STATED EXERCISE
Copy every line of the data that contains the string "scene".

.....

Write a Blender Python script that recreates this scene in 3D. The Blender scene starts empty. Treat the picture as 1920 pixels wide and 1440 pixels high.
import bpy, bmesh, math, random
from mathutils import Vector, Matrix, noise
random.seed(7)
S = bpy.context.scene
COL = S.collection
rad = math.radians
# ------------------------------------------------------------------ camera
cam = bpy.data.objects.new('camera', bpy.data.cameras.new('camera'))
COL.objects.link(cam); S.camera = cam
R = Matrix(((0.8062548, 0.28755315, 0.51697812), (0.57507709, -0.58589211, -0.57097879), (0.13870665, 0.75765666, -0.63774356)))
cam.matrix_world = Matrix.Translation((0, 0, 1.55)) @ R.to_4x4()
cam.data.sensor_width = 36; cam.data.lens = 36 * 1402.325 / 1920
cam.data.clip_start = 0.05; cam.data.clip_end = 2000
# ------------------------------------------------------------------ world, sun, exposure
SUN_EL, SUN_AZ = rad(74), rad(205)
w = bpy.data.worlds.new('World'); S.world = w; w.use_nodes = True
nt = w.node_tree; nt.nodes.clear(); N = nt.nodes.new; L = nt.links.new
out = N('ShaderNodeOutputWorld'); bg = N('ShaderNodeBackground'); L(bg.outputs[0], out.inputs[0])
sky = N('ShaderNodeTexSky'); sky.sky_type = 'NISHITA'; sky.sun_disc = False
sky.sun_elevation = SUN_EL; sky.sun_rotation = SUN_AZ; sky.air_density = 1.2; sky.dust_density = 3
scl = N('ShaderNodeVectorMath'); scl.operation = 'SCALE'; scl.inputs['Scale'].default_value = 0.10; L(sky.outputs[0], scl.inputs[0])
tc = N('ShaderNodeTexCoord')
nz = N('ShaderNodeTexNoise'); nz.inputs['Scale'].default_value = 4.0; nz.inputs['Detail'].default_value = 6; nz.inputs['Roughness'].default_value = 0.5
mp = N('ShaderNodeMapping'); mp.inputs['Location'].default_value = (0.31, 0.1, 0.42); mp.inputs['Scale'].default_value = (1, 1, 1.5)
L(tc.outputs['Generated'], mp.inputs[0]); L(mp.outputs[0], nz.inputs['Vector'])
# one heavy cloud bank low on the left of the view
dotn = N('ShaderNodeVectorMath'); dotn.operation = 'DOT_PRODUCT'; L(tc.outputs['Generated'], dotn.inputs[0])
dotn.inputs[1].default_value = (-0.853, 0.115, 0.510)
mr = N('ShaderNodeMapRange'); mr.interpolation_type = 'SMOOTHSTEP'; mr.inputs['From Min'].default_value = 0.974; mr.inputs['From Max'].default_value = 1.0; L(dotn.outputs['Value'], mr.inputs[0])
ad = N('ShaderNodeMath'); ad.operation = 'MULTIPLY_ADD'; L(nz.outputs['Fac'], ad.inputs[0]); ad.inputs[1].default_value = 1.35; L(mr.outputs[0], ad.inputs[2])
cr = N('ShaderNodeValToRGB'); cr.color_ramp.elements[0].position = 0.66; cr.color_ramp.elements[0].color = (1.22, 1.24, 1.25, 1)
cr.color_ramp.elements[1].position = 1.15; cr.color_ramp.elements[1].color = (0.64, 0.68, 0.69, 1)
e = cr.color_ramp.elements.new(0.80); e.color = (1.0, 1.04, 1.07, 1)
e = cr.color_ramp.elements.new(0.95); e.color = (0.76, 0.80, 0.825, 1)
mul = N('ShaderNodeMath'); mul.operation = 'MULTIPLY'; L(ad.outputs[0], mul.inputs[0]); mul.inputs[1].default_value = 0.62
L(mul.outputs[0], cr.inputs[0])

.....

PROBLEM SOLUTION
Write a Blender Python script that recreates this scene in 3D. The Blender scene starts empty. Treat the picture as 1920 pixels wide and 1440 pixels high.
S = bpy.context.scene